Siempre me ha gustado la historia en la Biblia cuando Jesús sana al leproso. Dice así: “Vino a él un leproso, rogándole; e hincada la rodilla, le dijo: Si quieres, puedes limpiarme. Y Jesús, teniendo misericordia de él, extendió la mano y le tocó, y le dijo: Quiero, sé limpio. Y así que él hubo hablado, al instante la lepra se fue de aquél, y quedó limpio” (Marcos 1:40-42).
Es sorprendente ver cómo una historia tan breve puede enseñar tan importantes lecciones. Una es la humildad que mostró el leproso al acercarse a Jesús. También su total certeza en el poder del Cristo que lo impulsa a pedir al Maestro ser limpiado. Y por otro lado, está Jesús, quien no sólo siente compasión por este hombre, sino que contrario a lo que cualquier otra persona hubiera hecho, pues en aquella época los leprosos eran despreciados por la sociedad y obligados a vivir alejados muchas veces en cuevas, lo toca sin temor alguno, y el mal desaparece.

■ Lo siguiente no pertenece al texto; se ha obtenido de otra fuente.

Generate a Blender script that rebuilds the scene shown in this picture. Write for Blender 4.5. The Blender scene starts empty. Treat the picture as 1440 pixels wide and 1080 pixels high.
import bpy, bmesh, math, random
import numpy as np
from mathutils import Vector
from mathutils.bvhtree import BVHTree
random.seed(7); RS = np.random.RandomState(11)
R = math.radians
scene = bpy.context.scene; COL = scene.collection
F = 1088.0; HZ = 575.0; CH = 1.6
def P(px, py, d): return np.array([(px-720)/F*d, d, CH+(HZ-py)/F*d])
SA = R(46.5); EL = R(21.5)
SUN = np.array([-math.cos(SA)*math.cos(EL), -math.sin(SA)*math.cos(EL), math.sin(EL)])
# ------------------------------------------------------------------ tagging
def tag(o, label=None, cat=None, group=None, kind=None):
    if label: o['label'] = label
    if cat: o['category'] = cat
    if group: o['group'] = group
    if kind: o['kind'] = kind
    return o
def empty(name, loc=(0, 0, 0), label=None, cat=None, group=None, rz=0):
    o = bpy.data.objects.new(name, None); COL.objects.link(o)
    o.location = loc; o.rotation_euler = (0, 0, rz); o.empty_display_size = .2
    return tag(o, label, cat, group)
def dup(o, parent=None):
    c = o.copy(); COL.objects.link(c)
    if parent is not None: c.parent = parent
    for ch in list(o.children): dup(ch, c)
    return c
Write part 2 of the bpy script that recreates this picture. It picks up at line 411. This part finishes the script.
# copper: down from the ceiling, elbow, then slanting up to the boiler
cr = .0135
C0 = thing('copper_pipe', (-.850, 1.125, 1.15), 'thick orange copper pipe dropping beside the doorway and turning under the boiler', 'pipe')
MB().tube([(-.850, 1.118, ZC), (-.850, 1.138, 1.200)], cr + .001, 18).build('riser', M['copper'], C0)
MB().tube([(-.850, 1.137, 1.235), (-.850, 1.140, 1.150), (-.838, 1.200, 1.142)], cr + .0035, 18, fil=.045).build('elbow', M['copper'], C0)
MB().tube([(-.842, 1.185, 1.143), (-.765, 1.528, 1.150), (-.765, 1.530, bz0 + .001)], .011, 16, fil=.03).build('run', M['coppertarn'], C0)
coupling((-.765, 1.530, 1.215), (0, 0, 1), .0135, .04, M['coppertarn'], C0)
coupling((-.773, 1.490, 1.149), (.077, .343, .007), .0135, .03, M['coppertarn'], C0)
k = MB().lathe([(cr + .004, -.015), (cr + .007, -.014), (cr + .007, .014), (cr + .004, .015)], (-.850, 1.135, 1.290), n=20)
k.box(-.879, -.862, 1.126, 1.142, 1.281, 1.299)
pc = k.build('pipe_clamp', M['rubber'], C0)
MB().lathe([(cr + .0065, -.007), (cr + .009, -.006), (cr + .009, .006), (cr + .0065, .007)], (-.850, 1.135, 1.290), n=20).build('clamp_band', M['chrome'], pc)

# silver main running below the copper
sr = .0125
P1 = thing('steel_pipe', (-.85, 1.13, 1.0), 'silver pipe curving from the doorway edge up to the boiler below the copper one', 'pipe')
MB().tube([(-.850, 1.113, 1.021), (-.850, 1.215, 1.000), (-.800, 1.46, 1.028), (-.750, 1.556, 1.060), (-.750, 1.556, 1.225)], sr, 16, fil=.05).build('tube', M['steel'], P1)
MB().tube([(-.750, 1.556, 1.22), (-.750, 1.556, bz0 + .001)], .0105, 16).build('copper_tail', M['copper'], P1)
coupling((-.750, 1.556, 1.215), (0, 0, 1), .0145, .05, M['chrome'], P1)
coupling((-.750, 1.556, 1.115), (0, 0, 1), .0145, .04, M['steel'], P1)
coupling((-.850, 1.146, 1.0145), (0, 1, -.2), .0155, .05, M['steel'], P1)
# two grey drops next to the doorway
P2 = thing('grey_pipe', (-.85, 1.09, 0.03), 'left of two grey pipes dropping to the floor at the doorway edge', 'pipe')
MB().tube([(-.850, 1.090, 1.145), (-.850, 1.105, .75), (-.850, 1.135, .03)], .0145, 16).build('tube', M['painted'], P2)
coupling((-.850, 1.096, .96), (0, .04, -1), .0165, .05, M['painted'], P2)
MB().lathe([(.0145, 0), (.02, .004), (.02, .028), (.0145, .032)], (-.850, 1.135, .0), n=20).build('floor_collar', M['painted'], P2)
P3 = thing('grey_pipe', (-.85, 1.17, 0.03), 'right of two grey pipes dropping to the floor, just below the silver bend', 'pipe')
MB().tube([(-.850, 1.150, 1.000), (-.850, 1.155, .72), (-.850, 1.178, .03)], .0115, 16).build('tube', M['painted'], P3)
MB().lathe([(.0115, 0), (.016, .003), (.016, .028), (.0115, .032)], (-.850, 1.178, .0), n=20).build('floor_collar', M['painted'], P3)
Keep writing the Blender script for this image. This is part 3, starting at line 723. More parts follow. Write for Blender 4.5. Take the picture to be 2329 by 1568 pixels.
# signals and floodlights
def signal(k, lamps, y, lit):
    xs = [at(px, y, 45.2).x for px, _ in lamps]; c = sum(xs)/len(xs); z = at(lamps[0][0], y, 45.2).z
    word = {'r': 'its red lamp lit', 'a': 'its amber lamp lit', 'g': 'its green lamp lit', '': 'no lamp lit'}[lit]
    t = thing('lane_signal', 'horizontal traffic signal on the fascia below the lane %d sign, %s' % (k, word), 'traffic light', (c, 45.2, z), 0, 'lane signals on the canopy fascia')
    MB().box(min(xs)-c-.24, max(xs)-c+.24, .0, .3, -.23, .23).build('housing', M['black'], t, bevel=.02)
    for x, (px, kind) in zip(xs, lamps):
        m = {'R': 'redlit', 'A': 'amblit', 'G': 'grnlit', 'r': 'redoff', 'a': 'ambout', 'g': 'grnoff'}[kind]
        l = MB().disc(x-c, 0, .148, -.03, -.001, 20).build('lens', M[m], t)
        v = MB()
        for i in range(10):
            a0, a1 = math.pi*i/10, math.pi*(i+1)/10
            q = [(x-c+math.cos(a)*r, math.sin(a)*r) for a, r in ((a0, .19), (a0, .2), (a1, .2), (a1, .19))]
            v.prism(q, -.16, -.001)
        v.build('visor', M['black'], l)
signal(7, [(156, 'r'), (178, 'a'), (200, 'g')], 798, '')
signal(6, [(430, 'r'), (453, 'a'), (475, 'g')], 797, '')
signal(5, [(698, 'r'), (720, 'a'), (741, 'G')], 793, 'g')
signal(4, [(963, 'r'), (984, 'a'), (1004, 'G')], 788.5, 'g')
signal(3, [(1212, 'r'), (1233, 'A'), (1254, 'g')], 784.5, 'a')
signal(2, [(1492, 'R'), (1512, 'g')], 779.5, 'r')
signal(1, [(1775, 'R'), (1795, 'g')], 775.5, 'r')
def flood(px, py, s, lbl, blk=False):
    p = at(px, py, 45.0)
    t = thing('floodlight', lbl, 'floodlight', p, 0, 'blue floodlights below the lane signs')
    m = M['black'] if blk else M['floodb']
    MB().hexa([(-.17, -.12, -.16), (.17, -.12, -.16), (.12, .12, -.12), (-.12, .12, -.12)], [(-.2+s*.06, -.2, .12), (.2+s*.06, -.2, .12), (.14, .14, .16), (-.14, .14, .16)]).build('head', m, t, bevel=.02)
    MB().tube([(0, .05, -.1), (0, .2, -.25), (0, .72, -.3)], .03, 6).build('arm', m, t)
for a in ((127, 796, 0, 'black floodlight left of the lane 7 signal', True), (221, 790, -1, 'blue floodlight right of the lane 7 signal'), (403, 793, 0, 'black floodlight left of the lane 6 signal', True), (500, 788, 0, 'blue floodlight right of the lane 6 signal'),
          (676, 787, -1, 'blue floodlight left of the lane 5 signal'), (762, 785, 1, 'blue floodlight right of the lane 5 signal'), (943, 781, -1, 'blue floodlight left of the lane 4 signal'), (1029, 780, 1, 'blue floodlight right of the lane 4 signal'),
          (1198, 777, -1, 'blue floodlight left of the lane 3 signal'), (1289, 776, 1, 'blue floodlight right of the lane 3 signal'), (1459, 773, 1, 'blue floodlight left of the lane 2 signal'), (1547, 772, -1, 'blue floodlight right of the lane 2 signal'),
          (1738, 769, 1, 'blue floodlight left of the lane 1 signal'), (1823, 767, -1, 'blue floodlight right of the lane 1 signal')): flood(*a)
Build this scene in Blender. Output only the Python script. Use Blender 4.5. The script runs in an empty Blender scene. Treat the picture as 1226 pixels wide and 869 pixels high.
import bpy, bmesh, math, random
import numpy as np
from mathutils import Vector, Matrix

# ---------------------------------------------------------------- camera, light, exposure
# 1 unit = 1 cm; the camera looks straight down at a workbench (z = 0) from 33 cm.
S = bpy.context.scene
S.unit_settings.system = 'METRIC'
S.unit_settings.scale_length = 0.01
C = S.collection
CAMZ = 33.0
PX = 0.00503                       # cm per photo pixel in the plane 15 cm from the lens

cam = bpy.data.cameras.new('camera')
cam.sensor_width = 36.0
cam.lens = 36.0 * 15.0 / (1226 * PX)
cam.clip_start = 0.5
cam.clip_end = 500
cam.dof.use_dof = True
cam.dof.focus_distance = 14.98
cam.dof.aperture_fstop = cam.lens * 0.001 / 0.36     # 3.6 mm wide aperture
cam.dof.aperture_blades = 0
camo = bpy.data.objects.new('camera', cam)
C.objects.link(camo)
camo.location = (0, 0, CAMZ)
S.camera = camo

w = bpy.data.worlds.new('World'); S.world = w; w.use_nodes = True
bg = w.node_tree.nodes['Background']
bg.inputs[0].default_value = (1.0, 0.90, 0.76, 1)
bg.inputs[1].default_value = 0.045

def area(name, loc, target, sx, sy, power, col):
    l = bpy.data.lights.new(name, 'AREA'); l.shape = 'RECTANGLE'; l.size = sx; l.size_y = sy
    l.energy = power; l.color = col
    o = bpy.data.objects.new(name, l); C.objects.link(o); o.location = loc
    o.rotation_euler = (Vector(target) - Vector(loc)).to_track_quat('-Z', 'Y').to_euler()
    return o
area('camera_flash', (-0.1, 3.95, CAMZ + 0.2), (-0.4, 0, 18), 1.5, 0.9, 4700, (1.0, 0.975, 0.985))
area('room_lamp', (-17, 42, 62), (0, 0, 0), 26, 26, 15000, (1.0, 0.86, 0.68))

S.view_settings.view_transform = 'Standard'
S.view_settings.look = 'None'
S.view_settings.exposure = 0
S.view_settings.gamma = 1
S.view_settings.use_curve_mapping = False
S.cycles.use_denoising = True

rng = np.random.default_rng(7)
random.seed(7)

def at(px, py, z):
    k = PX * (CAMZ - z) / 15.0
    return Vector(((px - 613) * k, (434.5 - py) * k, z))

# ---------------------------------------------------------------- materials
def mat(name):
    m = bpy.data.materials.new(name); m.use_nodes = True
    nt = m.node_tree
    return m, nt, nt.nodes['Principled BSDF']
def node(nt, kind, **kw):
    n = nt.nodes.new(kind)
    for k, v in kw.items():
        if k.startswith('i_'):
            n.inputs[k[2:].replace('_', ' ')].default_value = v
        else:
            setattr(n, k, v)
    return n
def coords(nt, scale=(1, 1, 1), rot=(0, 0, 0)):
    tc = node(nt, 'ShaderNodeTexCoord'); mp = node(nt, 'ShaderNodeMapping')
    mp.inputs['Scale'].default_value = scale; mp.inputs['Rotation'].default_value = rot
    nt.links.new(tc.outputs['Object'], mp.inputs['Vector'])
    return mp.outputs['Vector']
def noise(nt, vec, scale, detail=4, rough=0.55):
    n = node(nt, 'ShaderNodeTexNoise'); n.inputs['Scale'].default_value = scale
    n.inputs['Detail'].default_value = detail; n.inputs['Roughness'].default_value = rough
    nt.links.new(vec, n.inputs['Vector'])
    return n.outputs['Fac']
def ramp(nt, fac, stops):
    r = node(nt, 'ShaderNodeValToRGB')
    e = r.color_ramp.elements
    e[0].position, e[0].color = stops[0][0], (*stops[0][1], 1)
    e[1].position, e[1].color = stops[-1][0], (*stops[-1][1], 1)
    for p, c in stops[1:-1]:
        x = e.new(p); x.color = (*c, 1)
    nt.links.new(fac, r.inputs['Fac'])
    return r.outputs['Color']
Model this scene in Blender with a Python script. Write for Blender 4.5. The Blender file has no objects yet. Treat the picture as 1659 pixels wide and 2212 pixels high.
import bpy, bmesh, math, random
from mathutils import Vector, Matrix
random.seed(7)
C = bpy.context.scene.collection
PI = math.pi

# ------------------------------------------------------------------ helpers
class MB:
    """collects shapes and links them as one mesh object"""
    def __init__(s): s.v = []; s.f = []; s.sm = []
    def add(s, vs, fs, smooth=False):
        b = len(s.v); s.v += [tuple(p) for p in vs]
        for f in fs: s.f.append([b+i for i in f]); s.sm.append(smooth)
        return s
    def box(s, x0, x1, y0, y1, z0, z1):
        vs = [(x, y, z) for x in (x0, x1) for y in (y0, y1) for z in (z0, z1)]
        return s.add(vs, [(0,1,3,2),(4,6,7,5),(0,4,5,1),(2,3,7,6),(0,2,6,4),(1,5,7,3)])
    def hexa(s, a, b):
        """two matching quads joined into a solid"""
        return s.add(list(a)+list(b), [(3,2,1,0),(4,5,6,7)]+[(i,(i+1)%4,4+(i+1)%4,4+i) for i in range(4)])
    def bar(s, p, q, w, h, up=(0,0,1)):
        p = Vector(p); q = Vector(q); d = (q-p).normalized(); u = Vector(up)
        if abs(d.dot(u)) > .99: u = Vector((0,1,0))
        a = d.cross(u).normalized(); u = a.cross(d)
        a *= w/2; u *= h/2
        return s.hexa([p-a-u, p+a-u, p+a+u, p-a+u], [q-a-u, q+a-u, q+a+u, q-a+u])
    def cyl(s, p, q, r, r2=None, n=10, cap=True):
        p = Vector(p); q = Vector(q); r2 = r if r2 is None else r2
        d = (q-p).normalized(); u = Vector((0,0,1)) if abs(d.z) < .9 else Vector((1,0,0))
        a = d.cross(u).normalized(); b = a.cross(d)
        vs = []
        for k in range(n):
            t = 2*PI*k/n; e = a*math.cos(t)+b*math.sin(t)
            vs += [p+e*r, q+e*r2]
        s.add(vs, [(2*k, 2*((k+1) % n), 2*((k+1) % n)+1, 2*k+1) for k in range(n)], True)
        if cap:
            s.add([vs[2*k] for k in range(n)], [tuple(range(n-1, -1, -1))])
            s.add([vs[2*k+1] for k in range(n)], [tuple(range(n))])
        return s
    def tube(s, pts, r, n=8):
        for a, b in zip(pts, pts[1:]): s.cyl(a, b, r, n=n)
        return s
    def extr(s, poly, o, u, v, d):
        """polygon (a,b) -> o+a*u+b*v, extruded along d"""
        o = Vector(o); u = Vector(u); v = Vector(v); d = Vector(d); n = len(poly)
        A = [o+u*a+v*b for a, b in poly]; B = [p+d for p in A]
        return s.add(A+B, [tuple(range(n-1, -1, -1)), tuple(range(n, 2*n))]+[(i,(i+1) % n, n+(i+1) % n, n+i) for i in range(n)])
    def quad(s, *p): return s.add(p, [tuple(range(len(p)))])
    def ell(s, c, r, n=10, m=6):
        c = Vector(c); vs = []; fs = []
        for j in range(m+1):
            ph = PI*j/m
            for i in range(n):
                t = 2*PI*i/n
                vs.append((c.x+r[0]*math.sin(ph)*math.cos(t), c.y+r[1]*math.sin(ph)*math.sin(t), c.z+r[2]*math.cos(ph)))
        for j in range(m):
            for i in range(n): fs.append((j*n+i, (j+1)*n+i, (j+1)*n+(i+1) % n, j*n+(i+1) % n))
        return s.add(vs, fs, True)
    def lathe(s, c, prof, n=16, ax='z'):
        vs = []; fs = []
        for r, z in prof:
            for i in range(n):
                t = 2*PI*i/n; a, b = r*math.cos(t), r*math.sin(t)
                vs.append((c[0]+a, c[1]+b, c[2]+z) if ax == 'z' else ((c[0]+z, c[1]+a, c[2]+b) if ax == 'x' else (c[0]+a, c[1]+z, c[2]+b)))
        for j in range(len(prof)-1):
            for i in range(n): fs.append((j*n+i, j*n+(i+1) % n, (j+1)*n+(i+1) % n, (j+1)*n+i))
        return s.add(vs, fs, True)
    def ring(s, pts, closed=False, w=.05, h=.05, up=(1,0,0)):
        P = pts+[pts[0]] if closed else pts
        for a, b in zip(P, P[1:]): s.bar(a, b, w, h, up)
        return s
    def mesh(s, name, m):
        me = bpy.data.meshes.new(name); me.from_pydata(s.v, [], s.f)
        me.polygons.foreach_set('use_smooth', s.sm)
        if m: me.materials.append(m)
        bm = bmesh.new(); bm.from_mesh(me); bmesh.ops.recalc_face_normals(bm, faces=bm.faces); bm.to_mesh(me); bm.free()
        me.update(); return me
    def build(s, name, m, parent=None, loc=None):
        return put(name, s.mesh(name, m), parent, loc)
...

Con esa misma confianza y humildad, podemos nosotros recurrir al Cristo, la idea divina de Dios, ante cualquier desafío que podamos enfrentar, sabiendo que la pronta respuesta del Cristo en nuestro corazón siempre será: “Quiero, sé sano”, “Quiero, sé libre”, “Quiero, sé feliz”, “Quiero, está en paz”.